WRITTEN TASK:
Where a line contains the word "from", copy that line in full.

═══ DATASET EXTRACT ═══

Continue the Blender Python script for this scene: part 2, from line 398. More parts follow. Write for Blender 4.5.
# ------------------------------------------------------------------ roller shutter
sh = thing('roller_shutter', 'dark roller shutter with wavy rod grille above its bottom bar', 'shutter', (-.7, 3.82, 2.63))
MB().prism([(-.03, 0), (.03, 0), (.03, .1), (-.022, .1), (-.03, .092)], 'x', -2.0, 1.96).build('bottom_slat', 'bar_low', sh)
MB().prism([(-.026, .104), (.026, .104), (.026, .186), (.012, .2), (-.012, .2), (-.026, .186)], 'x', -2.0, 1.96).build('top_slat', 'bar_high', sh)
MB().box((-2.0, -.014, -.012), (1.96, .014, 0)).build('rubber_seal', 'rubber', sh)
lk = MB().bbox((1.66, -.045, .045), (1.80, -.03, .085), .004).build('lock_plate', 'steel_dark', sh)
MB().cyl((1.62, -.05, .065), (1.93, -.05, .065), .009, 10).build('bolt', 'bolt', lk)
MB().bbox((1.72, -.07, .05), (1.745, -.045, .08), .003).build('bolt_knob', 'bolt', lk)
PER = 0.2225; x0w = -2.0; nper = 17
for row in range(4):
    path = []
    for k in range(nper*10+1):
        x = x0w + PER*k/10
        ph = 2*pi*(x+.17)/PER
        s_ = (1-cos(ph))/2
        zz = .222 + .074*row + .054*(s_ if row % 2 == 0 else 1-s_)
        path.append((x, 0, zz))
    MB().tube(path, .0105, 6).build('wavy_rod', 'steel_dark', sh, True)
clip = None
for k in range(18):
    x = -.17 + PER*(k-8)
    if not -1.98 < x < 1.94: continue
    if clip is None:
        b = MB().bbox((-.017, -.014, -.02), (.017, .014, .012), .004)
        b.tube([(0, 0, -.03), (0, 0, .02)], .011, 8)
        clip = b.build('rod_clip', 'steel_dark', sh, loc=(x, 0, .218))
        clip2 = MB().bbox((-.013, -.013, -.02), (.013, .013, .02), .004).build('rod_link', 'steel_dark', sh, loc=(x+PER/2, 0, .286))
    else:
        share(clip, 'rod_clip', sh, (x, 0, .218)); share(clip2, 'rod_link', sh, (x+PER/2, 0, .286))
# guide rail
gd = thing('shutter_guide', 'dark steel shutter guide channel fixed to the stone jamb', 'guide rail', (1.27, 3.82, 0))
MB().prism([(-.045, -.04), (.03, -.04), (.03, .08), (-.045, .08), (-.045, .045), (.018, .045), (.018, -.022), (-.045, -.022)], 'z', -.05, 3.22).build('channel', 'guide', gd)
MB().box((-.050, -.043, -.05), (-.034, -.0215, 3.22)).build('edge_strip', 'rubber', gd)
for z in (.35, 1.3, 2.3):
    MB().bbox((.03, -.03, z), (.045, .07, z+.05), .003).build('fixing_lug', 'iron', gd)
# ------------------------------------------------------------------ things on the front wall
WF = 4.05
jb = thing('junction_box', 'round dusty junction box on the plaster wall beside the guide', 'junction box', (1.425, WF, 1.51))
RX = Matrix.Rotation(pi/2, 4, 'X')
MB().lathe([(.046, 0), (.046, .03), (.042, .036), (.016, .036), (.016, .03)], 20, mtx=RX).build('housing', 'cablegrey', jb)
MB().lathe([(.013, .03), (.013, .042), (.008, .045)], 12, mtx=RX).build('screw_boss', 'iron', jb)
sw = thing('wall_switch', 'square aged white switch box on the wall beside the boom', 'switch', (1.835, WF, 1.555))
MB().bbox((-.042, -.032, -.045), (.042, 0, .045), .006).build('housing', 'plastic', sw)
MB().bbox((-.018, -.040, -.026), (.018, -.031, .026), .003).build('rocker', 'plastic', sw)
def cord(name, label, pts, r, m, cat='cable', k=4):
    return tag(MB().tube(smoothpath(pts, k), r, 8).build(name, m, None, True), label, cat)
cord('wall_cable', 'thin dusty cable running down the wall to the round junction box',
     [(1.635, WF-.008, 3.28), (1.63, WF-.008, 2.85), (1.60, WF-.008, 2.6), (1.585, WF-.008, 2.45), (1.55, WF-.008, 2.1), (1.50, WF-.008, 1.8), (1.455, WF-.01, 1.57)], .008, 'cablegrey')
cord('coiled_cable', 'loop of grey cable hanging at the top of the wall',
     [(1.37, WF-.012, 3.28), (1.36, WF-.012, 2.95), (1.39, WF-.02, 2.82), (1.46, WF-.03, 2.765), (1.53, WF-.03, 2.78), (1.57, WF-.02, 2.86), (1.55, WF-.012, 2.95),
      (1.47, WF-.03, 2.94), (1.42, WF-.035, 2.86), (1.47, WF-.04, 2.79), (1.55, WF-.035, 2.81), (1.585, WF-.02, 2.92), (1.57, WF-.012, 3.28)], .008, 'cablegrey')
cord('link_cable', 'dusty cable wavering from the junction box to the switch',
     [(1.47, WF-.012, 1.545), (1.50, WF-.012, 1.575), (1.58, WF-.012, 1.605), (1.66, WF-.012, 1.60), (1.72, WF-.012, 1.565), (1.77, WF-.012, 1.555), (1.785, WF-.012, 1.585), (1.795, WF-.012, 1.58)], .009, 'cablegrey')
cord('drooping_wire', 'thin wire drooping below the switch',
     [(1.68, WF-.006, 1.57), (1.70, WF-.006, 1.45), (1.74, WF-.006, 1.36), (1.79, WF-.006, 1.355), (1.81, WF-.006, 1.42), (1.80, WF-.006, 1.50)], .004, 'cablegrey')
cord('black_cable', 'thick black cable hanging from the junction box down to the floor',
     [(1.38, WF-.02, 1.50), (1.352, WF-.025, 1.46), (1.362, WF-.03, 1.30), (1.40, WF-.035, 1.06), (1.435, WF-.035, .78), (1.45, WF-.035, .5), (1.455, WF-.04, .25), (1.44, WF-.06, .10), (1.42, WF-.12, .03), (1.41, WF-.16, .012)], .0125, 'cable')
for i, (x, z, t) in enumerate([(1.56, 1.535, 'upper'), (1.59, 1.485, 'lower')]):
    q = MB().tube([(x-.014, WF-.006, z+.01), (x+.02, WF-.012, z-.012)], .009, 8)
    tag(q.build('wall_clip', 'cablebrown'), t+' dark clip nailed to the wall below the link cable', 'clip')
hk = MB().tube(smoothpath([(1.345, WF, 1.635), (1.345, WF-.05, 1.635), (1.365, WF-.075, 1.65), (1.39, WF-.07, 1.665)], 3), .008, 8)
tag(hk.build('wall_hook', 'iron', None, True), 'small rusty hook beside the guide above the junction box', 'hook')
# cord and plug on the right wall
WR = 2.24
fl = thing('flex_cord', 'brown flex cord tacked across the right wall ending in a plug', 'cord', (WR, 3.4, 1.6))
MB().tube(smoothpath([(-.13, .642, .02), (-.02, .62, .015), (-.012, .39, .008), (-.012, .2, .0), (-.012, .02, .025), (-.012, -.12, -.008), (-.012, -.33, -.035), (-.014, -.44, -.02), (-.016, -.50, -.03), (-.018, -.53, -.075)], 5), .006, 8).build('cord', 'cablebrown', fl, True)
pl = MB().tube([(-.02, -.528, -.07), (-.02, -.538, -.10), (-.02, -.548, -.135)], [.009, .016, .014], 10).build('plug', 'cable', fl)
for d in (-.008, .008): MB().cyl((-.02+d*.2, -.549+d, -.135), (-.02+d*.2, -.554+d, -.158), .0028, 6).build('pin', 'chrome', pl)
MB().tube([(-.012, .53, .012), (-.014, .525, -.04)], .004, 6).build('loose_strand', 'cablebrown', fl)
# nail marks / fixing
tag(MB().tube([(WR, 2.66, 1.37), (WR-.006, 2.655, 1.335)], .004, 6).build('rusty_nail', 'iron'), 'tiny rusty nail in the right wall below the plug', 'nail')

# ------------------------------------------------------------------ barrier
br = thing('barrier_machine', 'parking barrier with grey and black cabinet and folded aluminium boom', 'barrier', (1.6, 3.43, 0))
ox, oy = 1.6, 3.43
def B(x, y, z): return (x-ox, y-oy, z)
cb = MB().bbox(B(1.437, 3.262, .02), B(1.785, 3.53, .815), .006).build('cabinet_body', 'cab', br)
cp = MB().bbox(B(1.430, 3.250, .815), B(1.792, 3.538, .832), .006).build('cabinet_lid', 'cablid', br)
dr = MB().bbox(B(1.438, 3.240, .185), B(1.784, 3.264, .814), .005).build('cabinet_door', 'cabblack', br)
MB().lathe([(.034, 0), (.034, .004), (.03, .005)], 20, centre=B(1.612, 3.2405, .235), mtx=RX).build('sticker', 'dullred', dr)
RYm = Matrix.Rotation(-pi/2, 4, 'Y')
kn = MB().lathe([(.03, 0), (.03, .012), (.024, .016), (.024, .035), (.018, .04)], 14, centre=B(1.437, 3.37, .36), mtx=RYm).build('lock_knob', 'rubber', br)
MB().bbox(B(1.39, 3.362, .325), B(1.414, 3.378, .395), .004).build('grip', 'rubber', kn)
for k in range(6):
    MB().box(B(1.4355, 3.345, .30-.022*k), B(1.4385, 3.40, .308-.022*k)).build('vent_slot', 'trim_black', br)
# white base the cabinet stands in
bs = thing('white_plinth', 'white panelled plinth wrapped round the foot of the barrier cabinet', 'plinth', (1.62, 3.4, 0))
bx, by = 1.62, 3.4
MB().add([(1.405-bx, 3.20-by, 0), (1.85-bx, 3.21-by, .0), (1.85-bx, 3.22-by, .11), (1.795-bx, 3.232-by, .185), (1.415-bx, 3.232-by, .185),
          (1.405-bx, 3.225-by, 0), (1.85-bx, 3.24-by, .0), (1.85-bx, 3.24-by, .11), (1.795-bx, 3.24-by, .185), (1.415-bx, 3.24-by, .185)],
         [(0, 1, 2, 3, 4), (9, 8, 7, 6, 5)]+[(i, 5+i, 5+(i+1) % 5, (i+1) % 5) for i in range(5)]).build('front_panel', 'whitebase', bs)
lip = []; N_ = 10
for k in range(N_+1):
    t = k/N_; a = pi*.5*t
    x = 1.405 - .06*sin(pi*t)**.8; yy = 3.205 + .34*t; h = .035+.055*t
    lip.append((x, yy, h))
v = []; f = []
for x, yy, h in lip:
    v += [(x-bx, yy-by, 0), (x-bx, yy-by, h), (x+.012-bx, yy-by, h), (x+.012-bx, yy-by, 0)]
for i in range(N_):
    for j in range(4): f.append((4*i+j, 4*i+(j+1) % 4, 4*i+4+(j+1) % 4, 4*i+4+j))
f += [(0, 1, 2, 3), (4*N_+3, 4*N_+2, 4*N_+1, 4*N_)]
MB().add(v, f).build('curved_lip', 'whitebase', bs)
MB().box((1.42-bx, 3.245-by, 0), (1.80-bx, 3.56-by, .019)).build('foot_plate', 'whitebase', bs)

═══

RESPONSE TO THE EXERCISE:
Continue the Blender Python script for this scene: part 2, from line 398. More parts follow. Write for Blender 4.5.
cord('link_cable', 'dusty cable wavering from the junction box to the switch',
cord('black_cable', 'thick black cable hanging from the junction box down to the floor',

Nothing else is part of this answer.